In der niedersächsischen Universitätsstadt Göttingen versorgen Blockheizkraftwerke (BHKW) über Fernwärmenetze Haushalte mit Bioenergie aus der Region. Ursprünglich wurden die Motoren mit Erdgas betrieben, mittlerweile jedoch auf die Nutzung von Biogas umgestellt. Ein Teil des Biogases kommt direkt aus der Region. Für dieses Engagement ist Göttingen von der Agentur für Erneuerbare Energien jetzt als vorbildliche "Energie-Kommune" ausgezeichnet worden.
Die Göttinger Fernwärme wird zum Teil aus der Region versorgt: Über eine acht Kilometer lange Leitung wird Rohbiogas aus einer Anlage im benachbarten Rosdorf nach Göttingen transportiert. Dort fließt es in drei neue 650 Kilowatt Blockheizkraftwerke (BHKW), die mittels Kraft-Wärme-Kopplung Strom und Wärme erzeugen und so das historische Quartier am Botanischen Garten beheizen. "Das größte Potenzial für die Nutzung von Fernwärme liegt in verdichteten Innenstadtgebieten, in denen es die Erneuerbaren Energien ansonsten relativ schwer haben. Wir wollen daher die Fernwärme in der historischen Innenstadt deutlich ausbauen", berichtet die Leiterin des städtischen Fachdienstes Klimaschutz und Energie, Dinah Epperlein.
Das historische Quartier am Botanischen Garten steht stellvertretend für die Göttinger Innenstadt. Zwei Drittel der etwa 150 Bauwerke stehen unter Denkmalschutz, was Sanierungsmaßnahmen erschwert. Pro Jahr werden mehr als 13 Millionen Kilowattstunden Wärme verbraucht. In einem Modellprojekt ließ die Stadt daher untersuchen, wie hier dennoch eine CO2-freie Energieversorgung möglich ist. Für die Altbausanierung wurden fünf Gebäudetypen vom Fachwerkhaus bis zum 80er-Jahre-Bau identifiziert, die den Bestand weitgehend abdecken.
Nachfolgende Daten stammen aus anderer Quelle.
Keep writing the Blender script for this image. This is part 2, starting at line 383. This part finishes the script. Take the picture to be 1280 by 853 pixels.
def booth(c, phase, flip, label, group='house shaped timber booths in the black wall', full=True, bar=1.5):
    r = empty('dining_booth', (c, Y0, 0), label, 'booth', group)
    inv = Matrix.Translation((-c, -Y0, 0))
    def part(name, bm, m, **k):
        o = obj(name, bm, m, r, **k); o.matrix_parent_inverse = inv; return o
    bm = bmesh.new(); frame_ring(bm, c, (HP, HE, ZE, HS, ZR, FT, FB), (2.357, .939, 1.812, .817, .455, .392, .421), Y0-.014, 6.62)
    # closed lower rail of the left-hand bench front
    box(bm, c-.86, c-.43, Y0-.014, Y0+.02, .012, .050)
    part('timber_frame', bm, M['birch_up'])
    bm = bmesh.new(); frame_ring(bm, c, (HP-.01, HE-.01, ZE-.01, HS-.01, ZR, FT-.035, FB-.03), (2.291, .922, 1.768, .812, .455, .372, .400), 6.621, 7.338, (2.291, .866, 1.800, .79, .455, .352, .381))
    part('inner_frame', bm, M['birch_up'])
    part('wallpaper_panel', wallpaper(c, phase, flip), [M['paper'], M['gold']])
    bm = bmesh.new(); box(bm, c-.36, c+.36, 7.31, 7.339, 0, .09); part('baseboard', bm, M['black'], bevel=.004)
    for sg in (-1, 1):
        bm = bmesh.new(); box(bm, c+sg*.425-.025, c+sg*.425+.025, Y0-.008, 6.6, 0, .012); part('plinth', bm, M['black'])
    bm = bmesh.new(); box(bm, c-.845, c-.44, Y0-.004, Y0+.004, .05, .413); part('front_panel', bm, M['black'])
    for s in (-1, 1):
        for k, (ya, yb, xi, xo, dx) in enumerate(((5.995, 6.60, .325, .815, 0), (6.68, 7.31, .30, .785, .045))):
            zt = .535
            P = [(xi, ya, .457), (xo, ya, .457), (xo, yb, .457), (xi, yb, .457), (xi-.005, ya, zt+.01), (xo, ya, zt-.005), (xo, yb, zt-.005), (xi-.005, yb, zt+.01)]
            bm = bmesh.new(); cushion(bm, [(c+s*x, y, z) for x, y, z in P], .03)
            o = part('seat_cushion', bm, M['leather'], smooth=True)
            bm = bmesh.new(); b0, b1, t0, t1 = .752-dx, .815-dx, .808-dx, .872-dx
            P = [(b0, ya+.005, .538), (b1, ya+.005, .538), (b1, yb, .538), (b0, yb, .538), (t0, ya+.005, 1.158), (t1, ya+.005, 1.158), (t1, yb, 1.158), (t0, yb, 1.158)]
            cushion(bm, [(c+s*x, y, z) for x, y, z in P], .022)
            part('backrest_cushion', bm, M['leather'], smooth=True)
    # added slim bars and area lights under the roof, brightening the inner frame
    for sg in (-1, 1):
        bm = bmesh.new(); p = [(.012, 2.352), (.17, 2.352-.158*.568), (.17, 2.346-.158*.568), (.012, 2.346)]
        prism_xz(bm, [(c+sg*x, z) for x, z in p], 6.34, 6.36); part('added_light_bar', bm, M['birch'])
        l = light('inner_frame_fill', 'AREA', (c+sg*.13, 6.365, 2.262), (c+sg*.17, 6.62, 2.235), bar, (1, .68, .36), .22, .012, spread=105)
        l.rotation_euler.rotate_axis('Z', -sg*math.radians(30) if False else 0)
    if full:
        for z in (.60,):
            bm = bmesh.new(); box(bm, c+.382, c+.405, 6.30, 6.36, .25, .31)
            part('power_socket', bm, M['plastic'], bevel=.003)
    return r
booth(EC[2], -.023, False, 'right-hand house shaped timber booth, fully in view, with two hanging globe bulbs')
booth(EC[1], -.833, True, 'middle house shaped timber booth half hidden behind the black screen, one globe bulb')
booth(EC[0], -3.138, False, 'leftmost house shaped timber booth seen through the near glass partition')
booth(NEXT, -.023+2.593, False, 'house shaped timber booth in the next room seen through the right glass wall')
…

Für jeden davon wurden der durchschnittliche Wärmebedarf und das maximale Einsparpotenzial erhoben. Gebäude, die sich nicht einordnen ließen, wurden individuell untersucht. Das Ergebnis überraschte alle Beteiligten: Je nach Typ lassen sich zwischen 36 und 47 Prozent sparen, im Durchschnitt sind es 39 Prozent.
Die Dämmung erfolgt dabei ohne Beeinträchtigung der denkmalgeschützten Dächer und Fassaden, da lediglich im Innenbereich, etwa an der Kellerdecke, und zur Rückseite hin gedämmt wird. Bei einem Anschluss aller Haushalte an das bestehende Fernwärmenetz können laut Studie durch ein weiteres Biogas-BHKW im Heizkraftwerk die restlichen Emissionen vollständig eingespart werden – auch im Strombereich wäre der Bedarf gedeckt. So würden knapp 2.500 Tonnen CO2 im Jahr vermieden. "Über die Fernwärme können wir die Erneuerbaren Energien in die Stadt hineintragen", freut sich Dinah Epperlein. "So haben wir die Chance, das Quartier vollkommen CO2-frei zu versorgen." Das Konzept soll nun auf den Rest der Innenstadt ausgeweitet und der Fernwärmeanschluss Stück für Stück erweitert werden.